* JOB
Copy the listing below line for line, starting at its first line and ending with the line that has "F=3049.0; H=1.72; WZ=0.235" in it. Add nothing.

══ INFORMATION SHOWN

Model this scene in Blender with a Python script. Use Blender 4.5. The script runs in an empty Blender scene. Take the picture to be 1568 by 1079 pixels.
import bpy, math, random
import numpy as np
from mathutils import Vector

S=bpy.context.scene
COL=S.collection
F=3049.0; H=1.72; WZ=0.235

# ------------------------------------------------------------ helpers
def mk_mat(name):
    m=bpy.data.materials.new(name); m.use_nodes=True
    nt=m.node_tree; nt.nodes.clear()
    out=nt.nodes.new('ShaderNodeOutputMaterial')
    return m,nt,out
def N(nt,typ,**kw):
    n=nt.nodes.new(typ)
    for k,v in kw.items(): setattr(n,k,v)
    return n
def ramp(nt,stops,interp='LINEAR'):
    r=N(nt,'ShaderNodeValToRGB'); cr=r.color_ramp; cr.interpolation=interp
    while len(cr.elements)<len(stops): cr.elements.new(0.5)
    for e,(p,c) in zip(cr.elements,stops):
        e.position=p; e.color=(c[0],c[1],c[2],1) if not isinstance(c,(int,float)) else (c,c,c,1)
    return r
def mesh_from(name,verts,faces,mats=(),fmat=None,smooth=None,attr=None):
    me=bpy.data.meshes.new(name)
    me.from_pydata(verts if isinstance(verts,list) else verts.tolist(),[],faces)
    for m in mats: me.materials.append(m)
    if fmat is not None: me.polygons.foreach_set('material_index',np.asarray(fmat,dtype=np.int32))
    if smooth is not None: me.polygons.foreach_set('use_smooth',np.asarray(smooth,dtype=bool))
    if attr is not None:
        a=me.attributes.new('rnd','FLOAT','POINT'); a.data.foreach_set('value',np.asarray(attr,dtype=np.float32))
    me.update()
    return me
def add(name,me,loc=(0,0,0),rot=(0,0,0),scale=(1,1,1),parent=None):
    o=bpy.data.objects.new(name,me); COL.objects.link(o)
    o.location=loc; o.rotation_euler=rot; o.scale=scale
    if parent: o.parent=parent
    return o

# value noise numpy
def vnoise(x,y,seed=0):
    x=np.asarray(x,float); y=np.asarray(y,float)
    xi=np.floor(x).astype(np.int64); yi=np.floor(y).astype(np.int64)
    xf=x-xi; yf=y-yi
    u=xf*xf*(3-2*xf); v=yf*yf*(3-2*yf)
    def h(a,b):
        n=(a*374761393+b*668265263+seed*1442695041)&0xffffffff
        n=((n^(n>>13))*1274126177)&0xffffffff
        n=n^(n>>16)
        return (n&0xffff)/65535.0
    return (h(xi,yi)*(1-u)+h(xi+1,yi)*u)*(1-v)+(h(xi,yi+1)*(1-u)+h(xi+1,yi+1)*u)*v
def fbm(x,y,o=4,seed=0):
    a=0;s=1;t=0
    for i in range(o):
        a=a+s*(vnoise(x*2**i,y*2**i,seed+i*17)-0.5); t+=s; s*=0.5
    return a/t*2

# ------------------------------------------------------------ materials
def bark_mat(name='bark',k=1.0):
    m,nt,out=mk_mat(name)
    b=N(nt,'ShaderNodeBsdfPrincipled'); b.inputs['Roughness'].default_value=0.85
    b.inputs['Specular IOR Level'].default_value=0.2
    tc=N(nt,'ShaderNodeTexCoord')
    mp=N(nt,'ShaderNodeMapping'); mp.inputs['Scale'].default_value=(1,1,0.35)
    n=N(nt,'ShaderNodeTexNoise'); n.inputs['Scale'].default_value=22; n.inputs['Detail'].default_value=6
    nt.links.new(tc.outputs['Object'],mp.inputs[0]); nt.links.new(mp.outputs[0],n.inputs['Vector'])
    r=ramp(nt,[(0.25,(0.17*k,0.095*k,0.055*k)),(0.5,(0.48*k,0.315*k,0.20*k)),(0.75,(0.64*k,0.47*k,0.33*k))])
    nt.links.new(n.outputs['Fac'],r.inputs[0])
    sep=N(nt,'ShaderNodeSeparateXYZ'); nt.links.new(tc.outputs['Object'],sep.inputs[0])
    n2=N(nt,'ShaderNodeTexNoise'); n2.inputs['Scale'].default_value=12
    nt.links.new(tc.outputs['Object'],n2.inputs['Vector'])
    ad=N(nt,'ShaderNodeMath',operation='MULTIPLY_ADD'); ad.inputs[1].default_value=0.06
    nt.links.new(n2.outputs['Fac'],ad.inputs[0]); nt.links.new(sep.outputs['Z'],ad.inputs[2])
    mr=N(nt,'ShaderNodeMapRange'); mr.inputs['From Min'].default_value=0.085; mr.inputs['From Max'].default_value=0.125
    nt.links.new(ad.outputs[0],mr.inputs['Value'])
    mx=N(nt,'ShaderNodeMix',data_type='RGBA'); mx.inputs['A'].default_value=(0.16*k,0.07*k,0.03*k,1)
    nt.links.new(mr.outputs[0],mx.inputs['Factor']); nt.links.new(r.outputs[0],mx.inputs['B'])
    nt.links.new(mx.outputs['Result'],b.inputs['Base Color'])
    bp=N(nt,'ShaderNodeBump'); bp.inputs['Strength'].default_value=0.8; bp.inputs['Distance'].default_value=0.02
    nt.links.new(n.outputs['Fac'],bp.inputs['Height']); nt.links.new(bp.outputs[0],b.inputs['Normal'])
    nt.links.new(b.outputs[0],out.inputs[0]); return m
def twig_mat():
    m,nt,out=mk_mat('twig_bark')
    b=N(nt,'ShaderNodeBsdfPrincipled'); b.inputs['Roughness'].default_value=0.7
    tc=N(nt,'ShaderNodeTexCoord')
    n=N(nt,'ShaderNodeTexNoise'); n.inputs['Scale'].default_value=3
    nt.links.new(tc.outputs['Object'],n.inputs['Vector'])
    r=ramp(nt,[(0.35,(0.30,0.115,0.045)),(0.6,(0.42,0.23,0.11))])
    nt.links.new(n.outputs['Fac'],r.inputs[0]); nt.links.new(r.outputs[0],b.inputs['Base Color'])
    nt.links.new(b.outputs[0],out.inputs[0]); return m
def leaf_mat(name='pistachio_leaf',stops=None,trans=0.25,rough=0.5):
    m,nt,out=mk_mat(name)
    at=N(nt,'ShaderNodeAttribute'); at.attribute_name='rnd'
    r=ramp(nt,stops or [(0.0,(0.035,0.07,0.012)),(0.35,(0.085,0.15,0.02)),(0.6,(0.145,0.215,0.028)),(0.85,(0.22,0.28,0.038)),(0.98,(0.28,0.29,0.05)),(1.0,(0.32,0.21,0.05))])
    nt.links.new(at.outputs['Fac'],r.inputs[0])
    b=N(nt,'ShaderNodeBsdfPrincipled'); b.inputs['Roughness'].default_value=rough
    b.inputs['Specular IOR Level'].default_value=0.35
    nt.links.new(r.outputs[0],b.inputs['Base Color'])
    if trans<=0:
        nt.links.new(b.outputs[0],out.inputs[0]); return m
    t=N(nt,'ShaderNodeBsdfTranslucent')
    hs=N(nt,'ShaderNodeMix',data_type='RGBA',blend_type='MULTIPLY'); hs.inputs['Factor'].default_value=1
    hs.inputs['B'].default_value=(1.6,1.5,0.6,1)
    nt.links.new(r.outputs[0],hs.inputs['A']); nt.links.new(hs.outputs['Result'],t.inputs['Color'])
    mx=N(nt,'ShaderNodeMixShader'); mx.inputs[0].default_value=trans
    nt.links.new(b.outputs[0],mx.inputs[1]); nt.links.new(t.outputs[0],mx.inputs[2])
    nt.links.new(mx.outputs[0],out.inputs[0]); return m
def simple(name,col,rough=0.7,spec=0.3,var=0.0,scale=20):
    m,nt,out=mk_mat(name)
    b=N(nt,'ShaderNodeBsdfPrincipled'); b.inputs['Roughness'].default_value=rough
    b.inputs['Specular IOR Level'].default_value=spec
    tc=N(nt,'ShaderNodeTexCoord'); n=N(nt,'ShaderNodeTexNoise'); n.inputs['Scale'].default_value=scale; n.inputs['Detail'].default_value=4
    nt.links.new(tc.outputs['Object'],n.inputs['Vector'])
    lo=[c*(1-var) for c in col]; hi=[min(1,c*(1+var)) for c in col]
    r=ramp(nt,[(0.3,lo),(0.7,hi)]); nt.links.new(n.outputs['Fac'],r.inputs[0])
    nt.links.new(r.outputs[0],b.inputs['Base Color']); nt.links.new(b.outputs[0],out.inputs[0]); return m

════

* REPLY
Model this scene in Blender with a Python script. Use Blender 4.5. The script runs in an empty Blender scene. Take the picture to be 1568 by 1079 pixels.
import bpy, math, random
import numpy as np
from mathutils import Vector

S=bpy.context.scene
COL=S.collection
F=3049.0; H=1.72; WZ=0.235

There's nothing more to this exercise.